When we say that Panaetius was a connector, then, we don’t just mean that he connected people like some kind of master networker—though he was one. More than just searching for obscure ideas in books, he was connecting timeless principles with real people for use in their real lives.

It’s not just the fate of the modern man and woman to ask: Who am I? What should I do with my life? How can I make my life count? The ancients struggled with this too, and Panaetius’s formula helped them as it can help us.

Panaetius believed that each person had an inborn desire for leadership, and that we are obligated to fulfill this potential in our own unique way. We may not all be able to be Scipio on the battlefield, or even Panaetius with an elite education and diplomatic connections, but we can serve the public good in many other ways with equal courage. That’s really what the Scipionic Circle was—a diverse collection of men of vastly different talents, stations, and interests all trying to find a way to contribute and thrive in the world.

Everyone can have a life of meaning and purpose. Everyone can do what they do like a good Stoic.

Panaetius, we can imagine, was the one friends often turned to for advice about how best to do so, and it was aphormai (our inborn resources) that Panaetius pointed them to.

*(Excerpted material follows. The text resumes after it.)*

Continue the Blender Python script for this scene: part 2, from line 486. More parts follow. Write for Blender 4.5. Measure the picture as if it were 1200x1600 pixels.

It would be a theme, in fact, carried forward by Stoics through to the writings of Marcus Aurelius. Humanity is given these instincts toward virtue by nature, and we can thrive and live nobly if we learn to live consistently with our own nature and our duties, while making the most of the resources we have been given. Panaetius, while born to privilege, chose not to settle into that comfortable life of ease. Instead, he openly embraced duty and the responsibility of a much broader stage. He took the resources he was given and leveraged them, becoming the best version of himself and contributing as much as he could to the big projects of his time.